I have been highly grateful to your brother, for whom I find no epithet, for several hours of frank, friendly conversation; for although assimilation of his theory of geology, and practical work in accordance with it, are impossible for my mental process, yet I have seen with true sympathy and admiration how that of which I cannot convince myself in him obtains a logical coherence and is amalgamated with the tremendous mass of his knowledge, where it is then held together by his priceless character.

If I may express myself with my old frankness, my most honored friend, I gladly admit that in my advanced years everything becomes more and more historical to me. Whether a thing has happened in days gone by, in distant realms, or very close to myself, is quite immaterial; I even seem to become more and more historical to myself; and when, in the evening, Plutarch is read to me, I often appear ridiculous to myself, should I narrate my biography in this way.

Forgive me expressions of this character! In old age men become garrulous, and since I dictate, it is very easy for this natural tendency to get the better of me.

Of my Faust there is much and little to say; at a peculiarly happy time the apothegm occurred to me:

"If bards ye are, as ye maintain;

Now let your inspiration show it."

And through a mysterious psychological turn, which probably deserves investigation, I believe that I have risen to a type of production which with entire consciousness has brought forth that which I myself still approve of—though perhaps without being able ever again to swim in this current—but which Aristotle and other prose-writers would even ascribe to a sort of madness. The difficulty of succeeding consisted in the fact that the second part of Faust—to whose printed portions you have possibly devoted some attention—has been pondered for fifty years in its ends and aims, and has been elaborated in fragmentary fashion, as one or the other situation occurred to me; but the whole has remained incomplete.

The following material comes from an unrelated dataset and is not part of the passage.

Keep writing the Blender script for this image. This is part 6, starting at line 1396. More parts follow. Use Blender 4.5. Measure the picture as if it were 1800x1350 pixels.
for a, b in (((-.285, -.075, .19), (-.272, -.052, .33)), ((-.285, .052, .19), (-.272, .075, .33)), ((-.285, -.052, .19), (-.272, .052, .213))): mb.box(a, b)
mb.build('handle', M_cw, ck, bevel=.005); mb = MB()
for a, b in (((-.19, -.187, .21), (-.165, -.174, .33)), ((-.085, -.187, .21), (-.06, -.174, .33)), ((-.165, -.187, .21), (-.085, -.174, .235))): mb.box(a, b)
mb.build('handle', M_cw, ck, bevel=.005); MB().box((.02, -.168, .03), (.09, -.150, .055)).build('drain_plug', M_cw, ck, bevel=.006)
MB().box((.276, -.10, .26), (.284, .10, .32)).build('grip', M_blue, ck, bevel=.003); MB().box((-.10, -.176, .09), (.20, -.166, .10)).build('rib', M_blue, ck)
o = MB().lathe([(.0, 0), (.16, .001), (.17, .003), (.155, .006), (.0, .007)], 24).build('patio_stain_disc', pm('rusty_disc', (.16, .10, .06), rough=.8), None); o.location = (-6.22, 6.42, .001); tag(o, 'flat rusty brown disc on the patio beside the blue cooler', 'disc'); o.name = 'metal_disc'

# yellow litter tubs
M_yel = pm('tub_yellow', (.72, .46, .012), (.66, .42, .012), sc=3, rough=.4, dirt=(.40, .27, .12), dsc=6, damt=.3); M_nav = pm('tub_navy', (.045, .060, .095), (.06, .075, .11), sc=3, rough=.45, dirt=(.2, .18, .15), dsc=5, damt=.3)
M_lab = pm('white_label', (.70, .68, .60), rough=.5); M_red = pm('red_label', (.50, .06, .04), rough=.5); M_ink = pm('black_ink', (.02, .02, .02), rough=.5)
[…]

Now, the second part of Faust demands more of the understanding than the first does, and therefore it was necessary to prepare the reader, even though he must still supply bridges. The filling of certain gaps was obligatory both for historical and for æsthetic unity, and this I continued until at last I deemed it advisable to cry:

"Close ye the wat'ring canal; to their fill have the meadows now drunken."

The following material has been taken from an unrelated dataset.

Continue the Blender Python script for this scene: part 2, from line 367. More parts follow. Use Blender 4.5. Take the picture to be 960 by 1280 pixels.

And now I had to take heart to seal the stitched copy in which printed and unprinted are thrust side by side, lest I might possibly be led into temptation to elaborate it here and there; at the same time I regret that I cannot communicate it to, my most valued friends, as the poet so gladly does.

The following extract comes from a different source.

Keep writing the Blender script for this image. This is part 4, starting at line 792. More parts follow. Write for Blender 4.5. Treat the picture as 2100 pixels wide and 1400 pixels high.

I will not send my Metamorphosis of Plants, translated, with an appendix, by M. Soret, unless certain confessions of life would satisfy your friendship. Recently I have become more and more entangled in these phenomena of nature; they have enticed me to continue my labors in my original field, and have finally compelled me to remain in it. We shall see what is to be done there likewise, and shall trust the rest to the future, which, between ourselves, we burden with a heavier task than would be supposed.

From time to time let us not miss on either side an echo of continued existence.